Since we're so rich, other countries step up to sell us things. We don't have to buy those things, but a lot of rich Americans like to buy expensive things from foreign countries. Things like Italian marble:
Trump himself, after riding down an escalator through the tower’s six-story atrium, announced his candidacy from the sky-lit basement level, perched on a temporary platform rigged over the basin of a sixty-foot waterfall that—along with twenty-four hundred tons of rose-colored Italian Breccia Pernice marble—is the atrium’s signature feature.
Donald Trump bought 2400 tons of rock from Italy. Wasn't American rock good enough for Trump?

Trump bitches about German manufacturers who have invested billions of dollars in the United States to build factories in states like South Carolina, Tennessee and Alabama. Japanese car manufacturers have plants in Ohio, Alabama, Mississippi, Tennessee and Indiana. Korean companies have factories in Georgia and Alabama.

Not only does Donald Trump import Italian marble, Trump and his offspring import foreign workers using the H-2A program. Two months ago this happened:
Trump Vineyard Estates, owned by Eric Trump, is seeking permission to hire 29 foreign workers through the federal H-2A visa program to cultivate grapes at its Virginia winery, the Associated Press reported Tuesday.
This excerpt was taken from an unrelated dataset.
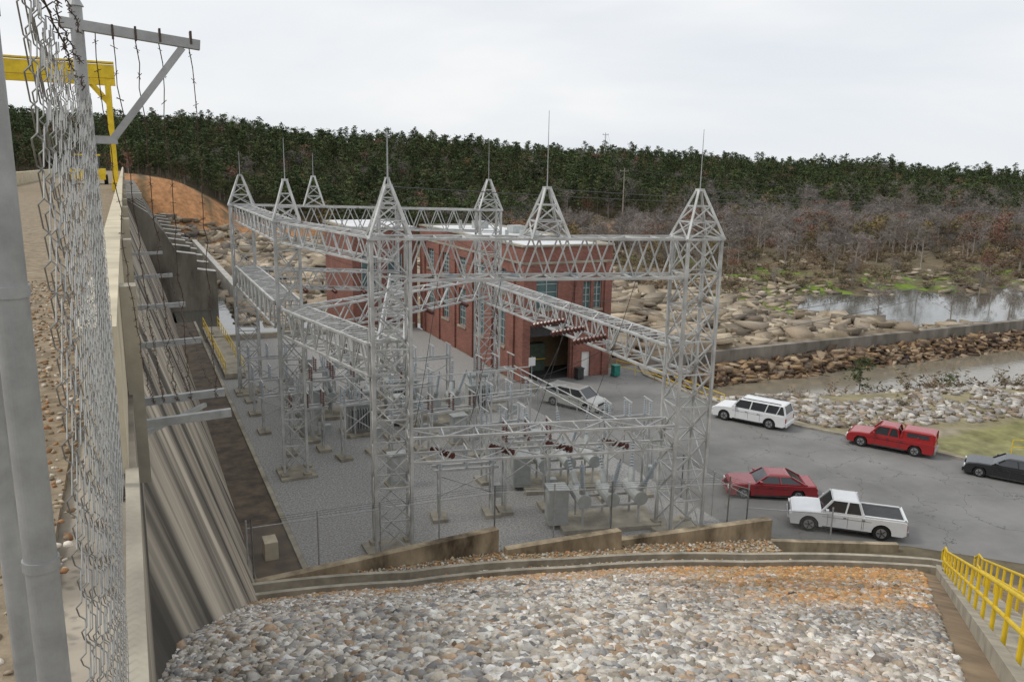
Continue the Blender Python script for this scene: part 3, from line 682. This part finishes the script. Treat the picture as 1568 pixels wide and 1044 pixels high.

The immigration program lets agricultural employees temporarily hire foreign workers to do the jobs Americans don't want or can't do.
This is an ongoing thing:
This isn't the first time a Trump business has looked to hire outside the U.S. Trump's older daughter and close adviser, Ivanka Trump, has also shown a preference for foreign workers. Her jewelry line applied for five guest worker visas to hire foreigners from 2008 and 2013 at salaries from $41,370 to $45,000, a Huffington Post investigation found last year.

And while Trump promised on the campaign trail to create new jobs for American workers and vowed to come down hard on trade deals that benefit foreign labor markets, companies owned by the New York business mogul requested 1,100 foreign worker visas between 2000 and the time he entered the presidential race in 2015, according to a Reuters analysis of Department of Labor data. Trump's Mar-a-Lago Club in Palm Beach, Florida, sought the most foreign workers, with applications for 787 workers such as maids, cooks and servers since 2006 under a H-2B visa program that tends to benefit Mexicans.

"You cannot get help during the season. The season goes from like October to March. It's almost impossible to get help," Trump explained at one point during his campaign. "And part of the reason you can't get American people is they want full time jobs."
Maybe Trump could find Americans who would work part time if he would pay them enough money, instead of hiring Mexicans and Romanians.

The United States used to be the biggest exporter in the world. Our workers got great salaries. But then the rest of the world started to catch up to us. American CEOs started building factories in countries with lower wages.

People like Donald Trump shipped manufacturing off to China:
[V]isitors to the Trump Store in the lobby of the Trump Tower on Fifth Avenue in New York City, or to the displays of Trump clothing at Macy's in New York's Herald Square, would be hard-pressed to find much labeled "Made in the U.S.A."

At the same time Trump was speaking in New Hampshire, his Trump Store was contributing to the growth of Chinese manufacturing, arguably at the expense of American workers, selling $80 Trump-branded cotton sweaters and $70 Trump-branded warm-up tops, all made in China. Also available with the made in China tag: golf hats stamped with the Trump crest and stuffed animals.
Trump claims he had to do this because China was manipulating their currency. Nonsense. Trump can't find an American supplier for an $80 cotton sweater? That's 10 cents worth of raw materials and a dollar worth of labor, even in America -- sweaters are made on automated looms these days. The only reason that $20 sweater cost $80 was because it said Trump on it.

Like all the other corporate shills, Trump just wants more profit for himself. He could have put more money in the pockets of working Americans, but he wanted more. So he sold America out.